Le 23 novembre, en fin d'après-midi, Plamondon retourne à l'hôtel Jacques-Cartier mais, cette fois, il est visiblement en état d'ébriété, à un point tel qu'il est incapable de signer le registre. Il était très "fripé", nous dit M. Savage, "ses vêtements et son chapeau témoignant d'une rude escapade". Il n'est plus en possession de sa sacoche.

Le 24 novembre, Plamondon quitte discrètement l'hôtel Jacques-Cartier, laissant son chapeau de soie en guise de paiement.

Quelques résidentes de la rue Amherst affirment avoir vu Plamondon, après le 25 novembre, à la recherche de sa sacoche. Il leur raconte avoir visité une maison de cette rue "pour s'amuser un brin", et y a oublié sa sacoche, mais il ne se souvient plus de l'adresse exacte!   "Je vous en supplie, dit-il, rendez-mois mes papiers; si vous le voulez, gardez la sacoche avec tout l'argent qu'elle contient, je saurai le remplacer, mais remettez-moi le reste..."
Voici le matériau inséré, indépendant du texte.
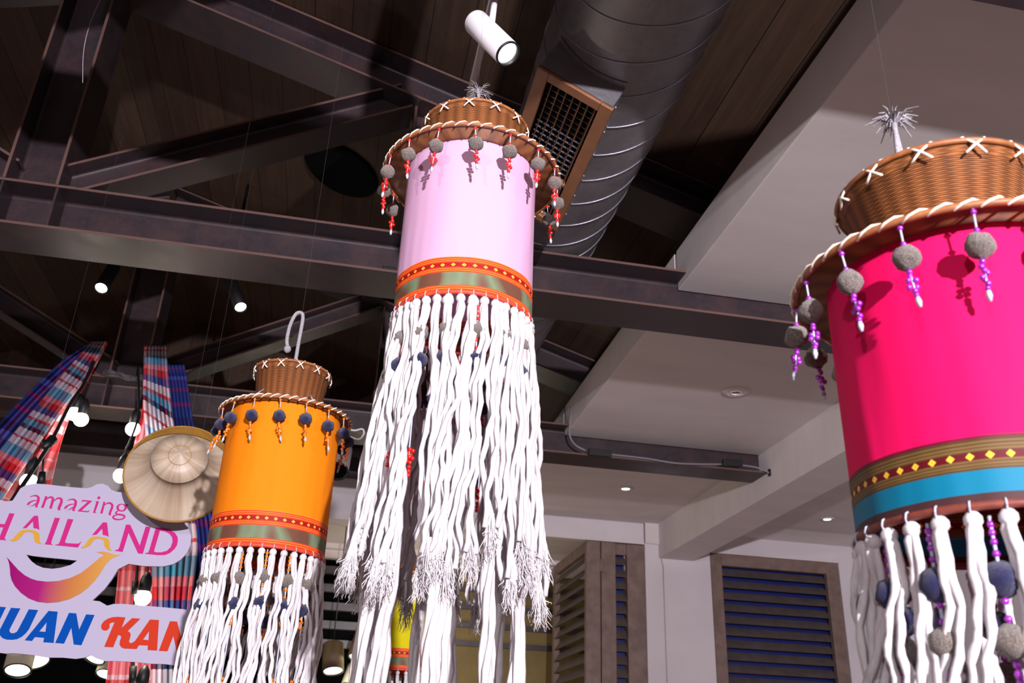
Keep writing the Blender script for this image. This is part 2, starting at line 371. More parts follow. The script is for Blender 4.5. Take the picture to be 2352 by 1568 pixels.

La Presse, 13 janvier 1905

Le matin du 11 décembre, deux résidents de la rue Amherst, Louis Picard et Olivier Ménard, trouvent la sacoche de Plamondon sur le bord de la rue, pas très loin du fleuve. Le 15 décembre, le député Camille Piché récupère la sacoche et expédie à Ottawa les documents qu'elle contient.

Le 16 juin 1905, un cadavre est trouvé dans le fleuve St-Laurent, entre les quais Jacques et Victoria, pas très loin de l'endroit où la sacoche avait été retrouvée quelques mois plus tôt. Le corps est en état de putréfaction avancée, mais sa taille et ses vêtements correspondent à la description de l'avocat de Sorel. De plus, on trouve dans sa poche quelques documents concernant les districts de votation du comté de Richelieu, et une lettre datée du 14 novembre, adressée à J. D. Plamondon.

Le 18 juin 1905, les restes de J. D. Plamondon sont inhumés au cimetière des Saints-Anges de Sorel.